A Associação Portuguesa dos Recursos Hídricos (APRH) considera que os transvases de água podem criar "conflitos entre regiões", bem como uma "ilusão de abundância" daquele recurso, de acordo com respostas do seu presidente a questões da Lusa.
"Os transvases necessitam de estudos aprofundados e de uma ponderação criteriosa das consequências positivas e negativas para as bacias doadora e recetora", refere presidente da APRH, Jorge Cardodso Gonçalves, salientando que estes podem "criar conflitos entre regiões, introduzindo uma ilusão de abundância" de água.
Entre outras consequências dos transvases, o presidente da APRH refere que podem "afetar as disponibilidades de água nas bacias de origem (doadoras)", "acarretar custos de investimento incompatíveis com as disponibilidades financeiras atuais" e "colocar em risco a sustentabilidade ecológica".
Para Jorge Cardoso Gonçalves, "na resposta à escassez de água, é essencial um planeamento que considere diferentes pilares", como a "gestão adaptativa do território", a "eficiência hídrica dos sistemas construídos", a "redução do consumo nos diversos setores" e uma "maior interação e cooperação entre o setor urbano e o regadio".

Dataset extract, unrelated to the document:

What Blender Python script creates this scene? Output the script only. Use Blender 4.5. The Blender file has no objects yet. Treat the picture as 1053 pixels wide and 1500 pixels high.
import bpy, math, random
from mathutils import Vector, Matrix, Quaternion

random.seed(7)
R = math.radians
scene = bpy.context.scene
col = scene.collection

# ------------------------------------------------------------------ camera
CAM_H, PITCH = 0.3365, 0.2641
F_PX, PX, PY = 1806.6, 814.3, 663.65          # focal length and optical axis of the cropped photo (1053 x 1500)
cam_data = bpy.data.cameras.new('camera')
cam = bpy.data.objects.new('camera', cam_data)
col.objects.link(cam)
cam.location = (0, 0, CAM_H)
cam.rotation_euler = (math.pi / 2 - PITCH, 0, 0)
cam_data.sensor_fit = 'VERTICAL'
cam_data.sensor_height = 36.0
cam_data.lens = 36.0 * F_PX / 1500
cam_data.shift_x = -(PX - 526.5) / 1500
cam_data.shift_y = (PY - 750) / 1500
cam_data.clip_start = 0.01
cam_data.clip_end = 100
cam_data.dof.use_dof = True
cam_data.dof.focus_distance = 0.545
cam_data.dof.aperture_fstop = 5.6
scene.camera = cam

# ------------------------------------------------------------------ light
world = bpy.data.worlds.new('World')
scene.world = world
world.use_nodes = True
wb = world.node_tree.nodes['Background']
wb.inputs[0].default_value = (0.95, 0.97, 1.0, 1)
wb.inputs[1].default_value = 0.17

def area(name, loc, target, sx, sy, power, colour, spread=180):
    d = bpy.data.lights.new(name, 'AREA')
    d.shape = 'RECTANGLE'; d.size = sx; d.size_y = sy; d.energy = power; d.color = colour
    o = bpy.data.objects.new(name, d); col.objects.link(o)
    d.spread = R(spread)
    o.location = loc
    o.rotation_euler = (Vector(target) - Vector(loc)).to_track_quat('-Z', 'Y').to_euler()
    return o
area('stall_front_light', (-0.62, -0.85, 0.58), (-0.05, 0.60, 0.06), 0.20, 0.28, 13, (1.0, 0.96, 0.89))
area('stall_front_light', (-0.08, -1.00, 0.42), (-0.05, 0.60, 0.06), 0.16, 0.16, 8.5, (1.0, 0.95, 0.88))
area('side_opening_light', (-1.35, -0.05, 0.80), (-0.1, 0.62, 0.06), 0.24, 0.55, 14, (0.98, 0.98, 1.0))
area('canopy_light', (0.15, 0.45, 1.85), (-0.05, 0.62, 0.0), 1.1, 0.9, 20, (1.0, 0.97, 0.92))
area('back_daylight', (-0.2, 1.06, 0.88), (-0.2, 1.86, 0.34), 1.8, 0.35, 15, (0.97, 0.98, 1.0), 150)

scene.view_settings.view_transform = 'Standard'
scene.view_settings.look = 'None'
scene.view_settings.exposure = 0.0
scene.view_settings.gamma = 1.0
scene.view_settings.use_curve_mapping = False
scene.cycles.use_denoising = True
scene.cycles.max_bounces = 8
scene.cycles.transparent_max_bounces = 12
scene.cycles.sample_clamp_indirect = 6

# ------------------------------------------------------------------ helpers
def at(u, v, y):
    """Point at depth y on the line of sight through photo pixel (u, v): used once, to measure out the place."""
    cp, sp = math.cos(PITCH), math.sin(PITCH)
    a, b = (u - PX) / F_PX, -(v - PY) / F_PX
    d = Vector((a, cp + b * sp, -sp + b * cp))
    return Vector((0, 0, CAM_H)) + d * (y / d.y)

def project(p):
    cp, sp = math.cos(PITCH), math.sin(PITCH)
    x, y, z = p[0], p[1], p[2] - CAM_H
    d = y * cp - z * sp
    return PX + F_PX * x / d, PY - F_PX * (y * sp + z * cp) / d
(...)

O presidente da APRH vinca também a "possibilidade de ativação de mecanismos tarifários de emergência", e "utilização de água residual tratada – ApR [Água para Reutilização] para fins compatíveis".
Quanto a um planeamento que inclua a transferência de volumes de água entre albufeiras, deve ser equacionado "desde que não ponha em risco a sustentabilidade ecológica e apenas em casos extremos de escassez".
Já relativamente à dessalinização, segundo o presidente da APRG deve ser pensada "em locais comprovadamente adequados e em que este recurso possa ser utilizado (por exemplo: hotéis, campos de golfe, aproveitamentos hidroagrícolas existentes)".
"Os recursos hídricos não podem ser geridos como uma fonte inesgotável e o seu uso não deve afetar significativamente a estabilidade dos ecossistemas, em particular de áreas protegidas e classificadas", defende a posição da APRH.
O Governo já anunciou um conjunto de medidas para enfrentar a seca no Algarve e no Alentejo, como reduzir o consumo urbano na região em 15%, face ao ano anterior.
Em novembro, Rui Cortes, professor na Universidade de Trás-os-Montes e Alto Douro (UTAD) e membro de defesa da bacia hidrográfica do Douro MovRioDouro, já tinha dito à Lusa que eventuais transvases de água do Norte para o Sul configuram uma "situação muito perigosa" em termos ambientais, económicos e regulamentares, além de contestar a ideia de abundância de água a Norte.
Rui Cortes relembrou que em 2022 "praticamente toda a bacia do Douro atingiu situações de seca extrema", e mesmo em "bacias onde chove imenso, no caso a do Lima, a albufeira do Alto Lindoso esteve abaixo dos 17% de capacidade".
Também a investigadora Manuela Moreira da Silva, do Centro de Investigação Marinha Ambiental da Universidade do Algarve (UAlg), disse à Lusa que, antes de se pensar na construção de transvases de uma bacia hidrográfica para outra, há um conjunto de medidas que podem ser adotadas, como o combate às perdas, a reutilização de água tratada ou a criação de estruturas que favoreçam a sua retenção.
Em 19 de outubro, o presidente da Câmara de Olhão e da Comunidade Intermunicipal do Algarve, António Miguel Pina, disse que era preciso "romper com o preconceito de fazer transvases do Norte para o Sul", pois "a água que cai no Norte tem de chegar ao Sul".
Porém, em novembro, o presidente da Comissão de Coordenação e Desenvolvimento Regional (CCDR) do Algarve, José Apolinário, defendeu a necessidade “de haver consensos” com todas as entidades para gerir a água na região e recordou que "do ponto de vista da legislação ambiental há uma crítica a dizer que violam diretivas e que criará um problema acrescido ao país”.